What is Information Literacy?

Born out of the explosion of information world wide and in an effort to avoid datasmog, information literacy has become a central educational outcome in American education. In many respects, information literacy has come to comprehensively describe what instruction librarians do. Everyone is talking about information literacy, and yet it is a very complex term to define. Common definitions include:

  • "Information Literacy is the set of skills needed to find, retrieve, analyze, and use information."
    American Library Association Presidential Committee on Information Literacy (January 10, 1989, Washington, D.C.)

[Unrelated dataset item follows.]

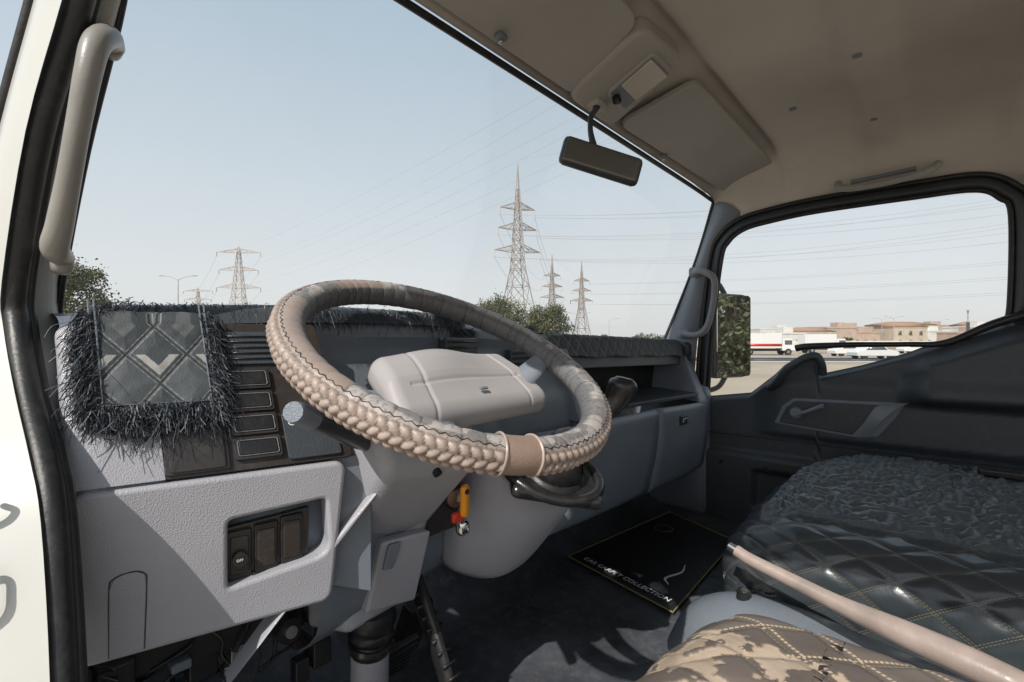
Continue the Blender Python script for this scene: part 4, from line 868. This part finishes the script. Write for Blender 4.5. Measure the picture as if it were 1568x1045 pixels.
# ================================================================== LIGHT
el=math.radians(43); hxv=(-.985,-.17)
to=Vector((math.cos(el)*hxv[0],math.cos(el)*hxv[1],math.sin(el)))
sd=bpy.data.lights.new('sun','SUN'); sd.energy=4.4; sd.angle=math.radians(.5); sd.color=(1,.95,.87)
so_=bpy.data.objects.new('sun',sd); scene.collection.objects.link(so_); so_.rotation_euler=to.to_track_quat('Z','Y').to_euler()
w=bpy.data.worlds.new('World'); scene.world=w; w.use_nodes=True; nt=w.node_tree
bg=nt.nodes['Background']; sk=nt.nodes.new('ShaderNodeTexSky'); sk.sky_type='NISHITA'; sk.sun_disc=False
sk.sun_elevation=el; sk.sun_rotation=math.atan2(hxv[0],hxv[1]); sk.air_density=1.0; sk.dust_density=3.5; sk.ozone_density=1.2
tcw=nt.nodes.new('ShaderNodeTexCoord'); sep=nt.nodes.new('ShaderNodeSeparateXYZ'); nt.links.new(tcw.outputs['Generated'],sep.inputs[0])
rp=nt.nodes.new('ShaderNodeValToRGB'); nt.links.new(sep.outputs['Z'],rp.inputs[0])
els=rp.color_ramp.elements; els[0].position=0; els[0].color=(.95,.96,.965,1); els[1].position=1; els[1].color=(.40,.52,.64,1)
for ps_,c in ((.12,(.92,.945,.96,1)),(.3,(.77,.85,.905,1)),(.55,(.57,.70,.81,1))):
    q=els.new(ps_); q.color=c
ml=nt.nodes.new('ShaderNodeVectorMath'); ml.operation='SCALE'; ml.inputs['Scale'].default_value=6.0; nt.links.new(rp.outputs[0],ml.inputs[0])
mxw=nt.nodes.new('ShaderNodeMix'); mxw.data_type='RGBA'; mxw.inputs[0].default_value=.85
nt.links.new(sk.outputs[0],mxw.inputs[6]); nt.links.new(ml.outputs[0],mxw.inputs[7]); nt.links.new(mxw.outputs[2],bg.inputs[0]); bg.inputs[1].default_value=.15
# ================================================================== CAMERA
cd=bpy.data.cameras.new('camera'); cd.sensor_width=36; cd.lens=743/1568*36; cd.clip_start=.02; cd.clip_end=6000
co=bpy.data.objects.new('camera',cd); scene.collection.objects.link(co); co.location=(0,0,0)
co.rotation_euler=(math.radians(90),0,math.radians(-49)); scene.camera=co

  • "Ultimately, information literate people are those who have learned how to learn. They know how to learn because they know how knowledge is organized, how to find information, and how to use information in such a way that others can learn from them. They are people prepared for lifelong learning, because they can always find the information needed for any task or decision at hand." 
    American Library Association Presidential Committee on Information Literacy (January 10, 1989, Washington, D.C.)
  • "a new liberal art that extends from knowing how to use computers and access information to critical reflection on the nature of information itself, its technical infrastructure, and its social, cultural and even philosophical context and impact"
    Shapiro, Jeremy J. and Shelley K. Hughes. "Information Literacy as a Liberal Art". Educom Review. 3.2. Mar./Apr. 1996.
  • "the ability to locate, evaluate, and use information to become independent life-long learners" Commission on Colleges, Southern Association of Colleges and Schools (SACS). Criteria for Accreditation, Section 5.1.2 [Library and Other Information Resources] Services . 10th ed. Dec. 1996.